The LSE is wrong to give Uribe a platform
The LSE and London Business School risk legitimising state terror by inviting Colombia's former president to visit
Andy Higginbottom guardian.co.uk,
Friday 20 May 2011 10.00 BST
One might have thought that the London School of Economics at least would have learned the wisdom of caution after getting its fingers burnt for other dubious guests. And yet the LSE and the London Business School are both hosting the visit of Colombia's notorious rightwing former president Álvaro Uribe Vélez on Monday.
Uribe was George Bush's favourite Latin American leader, seen as the model of a "war on terror" style stabilisation in the region, and he arrives in London days after the debate in Colombia's Congress over a proposed victim's law. Uribe's former defence minister Juan Manuel Santos is now president and he promised reparations for all victims of political violence, significantly including victims of state forces, as well as leftwing guerrillas and the rightwing paramilitary groups generally seen as state proxies. In his heated interventions, Uribe has objected to defining the confrontations as an "internal armed conflict", insisting on his preferred Bush-era formulation of a "war on terror". Uribe refuses to identify the guerrilla movements as anything other than "terrorists". Santos has been at pains to find common ground with his former boss – neither would grant "belligerent status" to the guerrillas – but the spat highlights how the government is trying to move on from Uribe's own unrepentantly belligerent presence.

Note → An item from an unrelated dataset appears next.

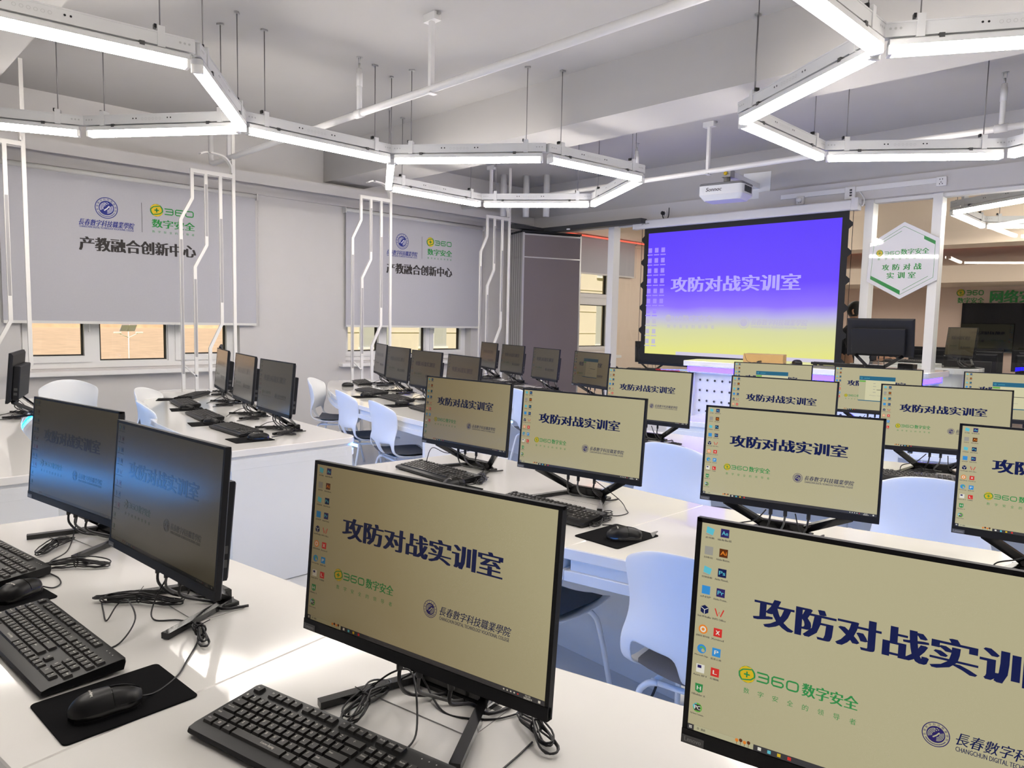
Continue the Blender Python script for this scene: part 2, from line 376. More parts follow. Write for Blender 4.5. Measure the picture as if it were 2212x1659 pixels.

With the smugness of a petty tyrant, Uribe claims that the successes of his eight years in government were based on the three pillars of security, social cohesion and investor trust. Is it the case? Let us examine Uribe's record by his own criteria.
Starting with security, the obvious question is "for whom"? Not for the 565 trade unionists, nor the much less reported 1,400 indigenous people assassinated during the Uribe years. While the guerrillas are not free from culpability, social organisations consider that state forces and their associated paramilitary groups are mainly responsible for this slaughter. Uribe supposedly demobilised the paramilitaries, yet all the evidence is that these groups have recreated themselves as a new generation of "Black Eagles" and "Rastrojos" drug traffickers. Three thousand paramilitary grave sites have been identified, as well as specific locations where they used ovens to cremate their victims' remains.